Season Four, Episode 5
Written by Lisa Klink
Directed by Kenneth Biller
Main Cast:
Kate Mulgrew as Captain Kathryn Janeway
Robert Beltran as Chakotay
Roxann Dawson as B'Elanna Torres
Robert Duncan McNeill as Tom Paris
Ethan Phillips as Neelix
Robert Picardo as The Doctor
Tim Russ as Tuvok
Jeri Ryan as Seven of Nine
Garrett Wang as Harry Kim

Guest Cast:
Leland Orser as Dejaran


Voyager gets a distress signal from the holographic "isomorph" Dejaran, the only survivor aboard a ship whose entire crew has been killed in an accident. The Doctor, eager to meet a fellow hologram, accompanies B'Elanna to investigate the ship. However, Dejaran proves to be one chip short of a circuit board and has an intense hatred of organic life-forms, having actually killed the ship's crew himself. He starts stalking and eventually attacks B'Elanna, leaving the Doctor to rescue her by disabling his fellow hologram. Meanwhile, Harry is assigned to work with Seven, but finds himself nursing something of a crush on the alluring Borg. She eventually confronts him with this, but is so disarmingly direct that the callow young ensign jumps a mile.

Revulsion is a strange episode; it's entertaining, engaging and amiable, yet at the same time almost completely superficial. The main plot involves Torres and the Doc trapped on a deserted ship with a nutty hologram (why am I reminded of Red Dwarf?! ;-)) who's got  a hatred of "organics" and it's interesting enough, at times it's well-utilised -- quite unlike the dreadful Rise last season. Oh boy, Revulsion may not be a great episode, but compared to Rise it's a Shakespearean masterpiece!

The performances are all strong, with the ever-reliable Robert Picardo and Roxann Dawson giving their usual splendid work and guest star Leland Orser gives an especially effective performance as Dejaran, the homicidal hologram. There are some nice touches that help build up the story, such as Dejaran's backstory and his describing the isolation and alienation he experienced (an effective touch was the pet fish he wasn't allowed to keep). The Doctor feels an immediate affinity for him and can understand his feelings of being treated as an inferior by the "organics". He recalls that when he was first activated he felt pretty much the same way, as if he were nothing more than a talking tricorder. It's interesting to note how much more comfortable the Doc is with the crew now as he's adjusted and integrated himself. It's always nice to see such character growth. I had hoped we'd at least get a mention of Kes and perhaps some evidence that the Doc misses his closest friend. Ah well, it never pays to have expectations with Voyager. I've long since given up expecting anything, I just take what comes.

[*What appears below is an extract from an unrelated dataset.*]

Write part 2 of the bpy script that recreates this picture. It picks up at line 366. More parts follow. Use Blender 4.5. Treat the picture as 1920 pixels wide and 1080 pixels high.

The main problem that besets the episode is that there's virtually no pay-off to any of it. Events unfold very predictably with Dejaran getting increasingly loopier until he eventually attacks B'Elanna. Subsequent scenes were obvious and well-telegraphed in advance and whilst the directing was reasonable and the music effective, the constant chase-around-the-room escapades started to get pretty tiresome. Nope, the conclusion isn't nearly exciting or clever enough to justify the build-up and you can't help but be rather unsatisfyied at the anti-climax.  Lisa Klink's script features some snappy dialogue but there's not nearly enough depth or purpose behind the premise to justify the build-up. The Doc gets some good lines, but a little more focus on  his relationship with his holographic "brother" might have given the story a bit more resonance, particularly given his "demise". And that ship definitely reminded me of Red Dwarf...

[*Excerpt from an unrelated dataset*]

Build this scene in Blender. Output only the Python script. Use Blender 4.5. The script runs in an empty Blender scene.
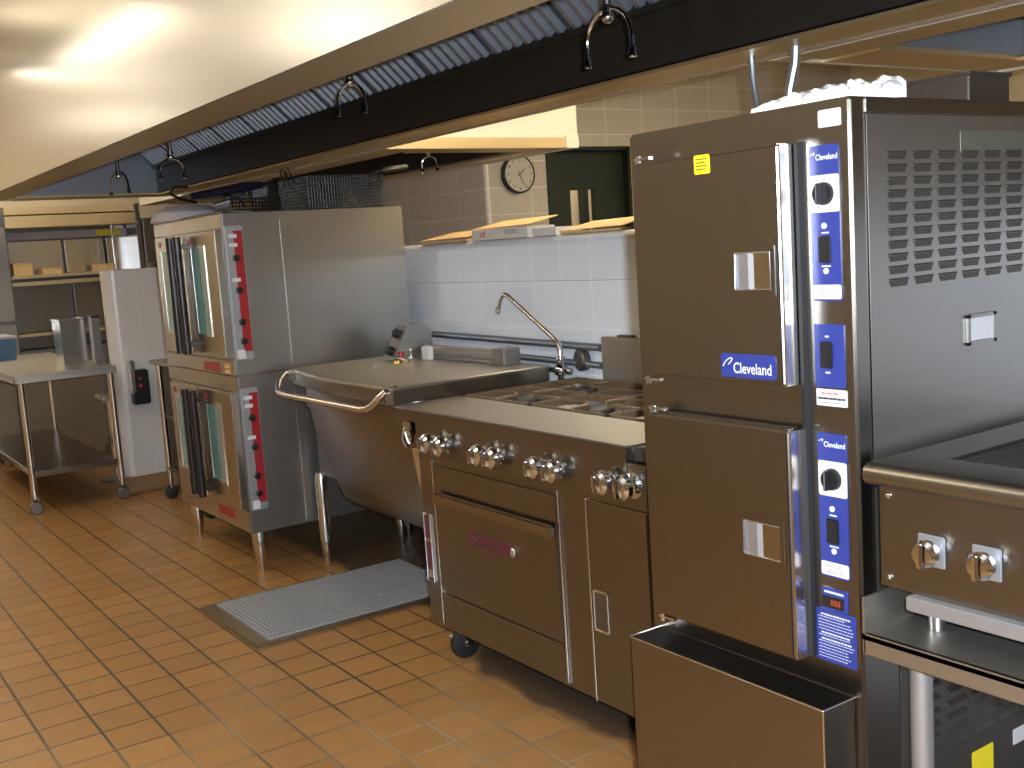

The sub-plot is perhaps rather stretched, but results in a hilarious scene where Harry tries to chat up Seven of Nine who cuts straight to the chase and asks if he desires copulation ("right, take off your clothes," she orders in all seriousness). Seeing Harry's flustered response was a delight and this scene alone (and his embarassed explanation to Chakotay) made the whole show worth it.